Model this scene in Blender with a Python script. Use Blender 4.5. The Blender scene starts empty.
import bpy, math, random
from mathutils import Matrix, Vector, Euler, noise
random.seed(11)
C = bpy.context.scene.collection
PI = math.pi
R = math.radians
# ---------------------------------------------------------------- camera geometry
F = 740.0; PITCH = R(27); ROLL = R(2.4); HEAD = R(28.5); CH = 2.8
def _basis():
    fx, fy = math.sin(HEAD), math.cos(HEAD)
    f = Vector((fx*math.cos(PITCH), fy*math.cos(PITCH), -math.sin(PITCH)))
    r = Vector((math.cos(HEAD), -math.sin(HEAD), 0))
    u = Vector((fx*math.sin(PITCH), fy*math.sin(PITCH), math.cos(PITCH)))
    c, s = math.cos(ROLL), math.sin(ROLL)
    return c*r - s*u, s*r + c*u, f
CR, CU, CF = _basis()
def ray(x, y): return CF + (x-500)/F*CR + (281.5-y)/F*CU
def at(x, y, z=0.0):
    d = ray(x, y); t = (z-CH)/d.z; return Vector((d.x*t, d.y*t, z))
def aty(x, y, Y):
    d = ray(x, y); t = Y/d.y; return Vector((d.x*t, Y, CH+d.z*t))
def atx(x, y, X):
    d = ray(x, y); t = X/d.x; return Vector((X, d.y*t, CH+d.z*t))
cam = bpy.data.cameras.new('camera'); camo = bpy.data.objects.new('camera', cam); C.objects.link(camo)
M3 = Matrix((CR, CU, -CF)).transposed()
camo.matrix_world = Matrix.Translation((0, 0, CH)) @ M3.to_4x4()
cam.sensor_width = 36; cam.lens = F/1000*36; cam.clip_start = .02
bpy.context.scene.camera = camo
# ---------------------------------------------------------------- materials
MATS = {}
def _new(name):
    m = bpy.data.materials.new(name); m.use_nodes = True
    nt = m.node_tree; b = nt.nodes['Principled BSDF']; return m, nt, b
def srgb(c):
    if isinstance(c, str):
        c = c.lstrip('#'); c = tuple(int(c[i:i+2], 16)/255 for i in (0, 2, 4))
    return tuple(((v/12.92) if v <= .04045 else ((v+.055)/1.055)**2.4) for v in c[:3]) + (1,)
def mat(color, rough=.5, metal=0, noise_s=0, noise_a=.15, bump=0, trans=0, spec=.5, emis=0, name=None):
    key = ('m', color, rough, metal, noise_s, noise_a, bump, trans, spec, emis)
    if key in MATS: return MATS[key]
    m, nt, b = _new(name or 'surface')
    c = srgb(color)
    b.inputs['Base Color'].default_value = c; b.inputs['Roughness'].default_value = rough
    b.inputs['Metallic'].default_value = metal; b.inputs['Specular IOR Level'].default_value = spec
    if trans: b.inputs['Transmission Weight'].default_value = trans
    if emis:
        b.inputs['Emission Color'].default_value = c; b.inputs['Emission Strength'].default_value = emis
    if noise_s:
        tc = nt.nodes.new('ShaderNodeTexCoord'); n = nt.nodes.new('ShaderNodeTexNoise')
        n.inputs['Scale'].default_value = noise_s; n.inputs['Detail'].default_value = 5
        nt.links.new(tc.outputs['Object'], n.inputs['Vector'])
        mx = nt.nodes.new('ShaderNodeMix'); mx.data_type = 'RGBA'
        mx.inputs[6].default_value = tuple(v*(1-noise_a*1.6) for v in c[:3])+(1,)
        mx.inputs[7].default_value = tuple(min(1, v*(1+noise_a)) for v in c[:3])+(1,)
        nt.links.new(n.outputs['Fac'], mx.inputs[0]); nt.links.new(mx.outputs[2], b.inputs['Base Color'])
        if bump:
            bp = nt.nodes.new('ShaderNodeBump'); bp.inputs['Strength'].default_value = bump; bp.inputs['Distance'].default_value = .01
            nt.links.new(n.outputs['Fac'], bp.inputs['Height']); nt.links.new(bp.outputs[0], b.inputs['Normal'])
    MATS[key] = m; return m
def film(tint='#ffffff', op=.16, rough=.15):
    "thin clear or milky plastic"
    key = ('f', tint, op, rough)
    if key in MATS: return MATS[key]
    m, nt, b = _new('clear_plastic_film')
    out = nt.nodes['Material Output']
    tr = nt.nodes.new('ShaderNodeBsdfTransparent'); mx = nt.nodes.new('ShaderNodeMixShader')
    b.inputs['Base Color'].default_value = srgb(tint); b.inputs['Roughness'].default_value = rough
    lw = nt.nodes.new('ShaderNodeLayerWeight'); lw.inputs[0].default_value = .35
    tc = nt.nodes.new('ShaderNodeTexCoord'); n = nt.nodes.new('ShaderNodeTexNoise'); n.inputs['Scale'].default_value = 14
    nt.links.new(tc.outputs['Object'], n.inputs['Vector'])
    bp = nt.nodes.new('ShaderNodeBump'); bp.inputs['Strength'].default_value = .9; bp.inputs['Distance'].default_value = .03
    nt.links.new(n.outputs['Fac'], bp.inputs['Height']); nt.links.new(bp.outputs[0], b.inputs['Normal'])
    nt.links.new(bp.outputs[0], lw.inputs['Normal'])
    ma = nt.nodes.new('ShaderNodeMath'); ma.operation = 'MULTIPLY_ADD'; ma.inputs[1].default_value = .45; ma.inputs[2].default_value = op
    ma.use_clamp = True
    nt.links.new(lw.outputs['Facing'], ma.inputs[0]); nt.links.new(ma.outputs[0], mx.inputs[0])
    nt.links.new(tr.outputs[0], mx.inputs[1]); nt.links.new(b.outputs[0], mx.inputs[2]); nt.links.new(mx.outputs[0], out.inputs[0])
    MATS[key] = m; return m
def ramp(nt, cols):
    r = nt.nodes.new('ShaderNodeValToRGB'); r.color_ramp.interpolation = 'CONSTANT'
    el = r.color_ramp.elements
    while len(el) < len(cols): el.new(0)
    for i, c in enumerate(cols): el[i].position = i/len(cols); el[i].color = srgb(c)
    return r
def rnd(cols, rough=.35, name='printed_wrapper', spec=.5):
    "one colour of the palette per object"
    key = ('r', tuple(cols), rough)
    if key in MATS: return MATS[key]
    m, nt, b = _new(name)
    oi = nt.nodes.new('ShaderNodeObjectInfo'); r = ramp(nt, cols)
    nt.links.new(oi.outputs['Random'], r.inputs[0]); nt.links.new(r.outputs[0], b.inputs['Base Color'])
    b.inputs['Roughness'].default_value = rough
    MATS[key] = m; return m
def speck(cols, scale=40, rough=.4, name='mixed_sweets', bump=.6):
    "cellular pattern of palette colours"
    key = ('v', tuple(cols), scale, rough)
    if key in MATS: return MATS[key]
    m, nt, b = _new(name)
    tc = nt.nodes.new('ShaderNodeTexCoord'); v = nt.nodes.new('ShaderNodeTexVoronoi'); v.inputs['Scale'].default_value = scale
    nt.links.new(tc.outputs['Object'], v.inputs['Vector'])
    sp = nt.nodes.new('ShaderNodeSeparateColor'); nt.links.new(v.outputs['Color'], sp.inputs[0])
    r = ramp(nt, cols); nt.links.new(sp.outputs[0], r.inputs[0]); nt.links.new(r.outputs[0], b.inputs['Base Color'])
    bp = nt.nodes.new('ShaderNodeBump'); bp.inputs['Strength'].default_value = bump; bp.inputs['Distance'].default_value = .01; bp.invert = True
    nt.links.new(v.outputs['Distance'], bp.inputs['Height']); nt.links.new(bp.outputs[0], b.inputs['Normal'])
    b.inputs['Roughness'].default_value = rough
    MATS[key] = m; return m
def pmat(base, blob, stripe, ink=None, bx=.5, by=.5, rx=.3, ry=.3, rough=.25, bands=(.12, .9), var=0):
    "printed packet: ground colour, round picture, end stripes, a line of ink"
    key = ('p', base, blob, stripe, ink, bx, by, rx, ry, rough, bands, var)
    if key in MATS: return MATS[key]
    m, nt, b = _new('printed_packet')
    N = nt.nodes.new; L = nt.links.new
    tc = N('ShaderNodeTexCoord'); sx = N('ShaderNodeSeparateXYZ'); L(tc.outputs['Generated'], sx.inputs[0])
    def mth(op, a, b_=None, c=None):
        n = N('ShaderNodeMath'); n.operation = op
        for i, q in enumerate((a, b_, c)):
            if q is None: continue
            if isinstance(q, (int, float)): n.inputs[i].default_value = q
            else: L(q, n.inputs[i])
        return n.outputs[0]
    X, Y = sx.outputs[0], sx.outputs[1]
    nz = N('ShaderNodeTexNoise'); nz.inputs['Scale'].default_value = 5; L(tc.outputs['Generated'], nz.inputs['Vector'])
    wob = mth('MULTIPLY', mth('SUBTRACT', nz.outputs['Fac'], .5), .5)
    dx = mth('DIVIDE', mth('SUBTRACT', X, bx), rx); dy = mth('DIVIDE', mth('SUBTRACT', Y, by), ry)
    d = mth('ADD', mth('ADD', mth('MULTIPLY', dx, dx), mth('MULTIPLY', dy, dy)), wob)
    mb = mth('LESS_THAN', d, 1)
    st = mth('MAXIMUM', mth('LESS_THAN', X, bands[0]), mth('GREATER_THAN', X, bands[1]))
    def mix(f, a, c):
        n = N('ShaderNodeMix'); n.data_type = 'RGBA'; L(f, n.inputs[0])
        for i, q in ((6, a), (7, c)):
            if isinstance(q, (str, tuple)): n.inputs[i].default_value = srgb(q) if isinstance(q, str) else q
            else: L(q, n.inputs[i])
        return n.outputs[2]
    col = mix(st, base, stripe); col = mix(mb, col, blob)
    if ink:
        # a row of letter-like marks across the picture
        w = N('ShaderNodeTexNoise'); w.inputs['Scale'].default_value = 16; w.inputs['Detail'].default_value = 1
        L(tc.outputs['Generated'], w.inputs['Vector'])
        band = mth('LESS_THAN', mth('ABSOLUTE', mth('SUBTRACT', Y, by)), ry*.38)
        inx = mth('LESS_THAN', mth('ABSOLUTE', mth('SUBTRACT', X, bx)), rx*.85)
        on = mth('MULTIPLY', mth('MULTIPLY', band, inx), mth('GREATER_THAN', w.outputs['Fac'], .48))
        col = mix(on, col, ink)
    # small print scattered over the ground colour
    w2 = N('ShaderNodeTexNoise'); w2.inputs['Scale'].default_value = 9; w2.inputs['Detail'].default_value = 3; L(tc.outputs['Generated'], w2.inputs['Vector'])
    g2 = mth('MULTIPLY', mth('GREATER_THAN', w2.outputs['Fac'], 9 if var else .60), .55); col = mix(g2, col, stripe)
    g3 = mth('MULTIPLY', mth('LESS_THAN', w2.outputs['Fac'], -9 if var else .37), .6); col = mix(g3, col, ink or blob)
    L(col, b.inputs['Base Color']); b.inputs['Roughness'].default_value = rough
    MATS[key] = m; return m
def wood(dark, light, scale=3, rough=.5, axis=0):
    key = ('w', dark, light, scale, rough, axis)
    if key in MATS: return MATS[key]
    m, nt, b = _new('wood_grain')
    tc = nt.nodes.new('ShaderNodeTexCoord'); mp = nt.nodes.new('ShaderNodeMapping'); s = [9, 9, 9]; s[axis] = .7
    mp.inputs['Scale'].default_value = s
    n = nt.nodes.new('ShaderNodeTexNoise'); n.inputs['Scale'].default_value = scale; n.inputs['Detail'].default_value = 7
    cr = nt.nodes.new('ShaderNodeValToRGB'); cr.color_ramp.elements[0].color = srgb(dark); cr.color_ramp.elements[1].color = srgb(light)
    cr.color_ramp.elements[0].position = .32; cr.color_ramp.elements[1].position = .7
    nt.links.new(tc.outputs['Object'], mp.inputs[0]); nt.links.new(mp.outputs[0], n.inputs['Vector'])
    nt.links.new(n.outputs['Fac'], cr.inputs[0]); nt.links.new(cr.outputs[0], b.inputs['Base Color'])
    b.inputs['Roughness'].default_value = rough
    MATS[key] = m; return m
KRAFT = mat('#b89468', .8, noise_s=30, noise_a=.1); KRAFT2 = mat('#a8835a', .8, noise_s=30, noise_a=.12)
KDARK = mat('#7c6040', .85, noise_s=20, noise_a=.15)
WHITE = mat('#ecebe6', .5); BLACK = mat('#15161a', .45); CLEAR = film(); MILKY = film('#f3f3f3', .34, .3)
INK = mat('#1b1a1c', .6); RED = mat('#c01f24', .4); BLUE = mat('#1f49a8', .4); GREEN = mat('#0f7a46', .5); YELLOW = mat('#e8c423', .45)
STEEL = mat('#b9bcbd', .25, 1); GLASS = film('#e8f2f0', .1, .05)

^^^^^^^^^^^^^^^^

WHAT TO WORK ON: Look through the data above. Copy every line with the string "scene" in it.

FINISHED EXERCISE:
Model this scene in Blender with a Python script. Use Blender 4.5. The Blender scene starts empty.
C = bpy.context.scene.collection
bpy.context.scene.camera = camo